International best-selling novel about people coming together to preserve Jane Austen's home and legacy.
Set in the years leading up to and during World War II, this charming story is built on an intriguing premise. The residents of Chawton, Hampshire, do not appreciate all that their Jane Austen connection can do for their peaceful village until a visit by an American fan of the early nineteenth-century novelist converts one man of the village from H. Rider Haggard’s adventure fiction to Austen’s domestic fiction. Eventually a couple of independent-minded women, along with influential men who support them, develop a scheme to save Austen’s legacy and improve the village’s economy.
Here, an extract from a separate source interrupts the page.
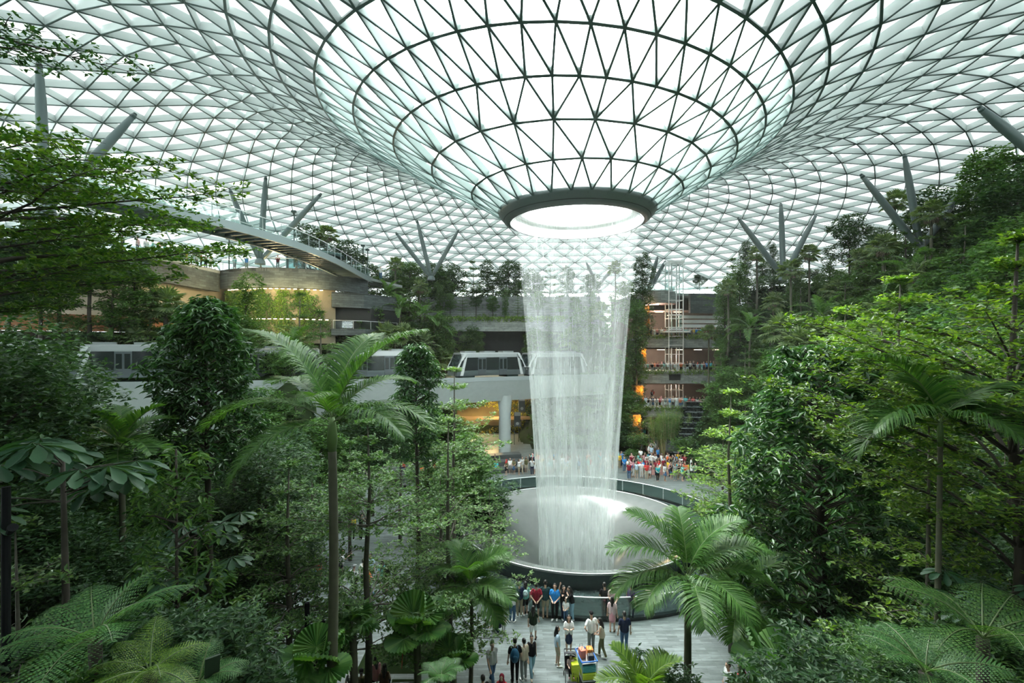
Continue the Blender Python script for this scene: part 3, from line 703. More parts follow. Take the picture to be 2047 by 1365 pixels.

Jenner’s novel relies on characters that could have sprung from Austen’s imagination: an intelligent girl from a large family who has to make her own way in the world, a bold teacher who prescribes a “steady diet of lady authors” for the boys in her school, a mature widower who falls in love with a vivacious young woman, a rich but insensitive husband, a self-educated farmer, an heiress who gave up her chance at love at her father’s insistence. Jenner does not rely only on a reader’s familiarity with the most famous of Austen’s stories, Pride and Prejudice, but also draws heavily from Emma and Persuasion, while updating the world her characters live in.
Thus, the relatively new medium of talkies plays a major part in Jenner’s novel, from the celebrity of actresses and movie producers to the social activity of going to the movie theatre. Yet for the more intelligent of Jenner’s characters, collecting books, reading them, and discussing them are far more admirable pursuits than the more mundane movie night. While some residents of Chawton complain about gawking tourists, others profit from the growing interest in the life of Jane Austen, not merely her books.
Jenner has written a lively story about a group of people who love and admire Austen. For a diehard Austen fan, the allusions to her books and characters should add some spice to what otherwise might be predictable outcomes. For others, the Austen-style plot twists and just deserts may seem fresh.
Above all, the women in this World War II era are financially and emotionally independent in a way that Austen’s female characters could have only dreamed of, and the men largely want the same thing as their women do, making this an unusually female-centric story. In this way, Jenner has created a place for women to shine.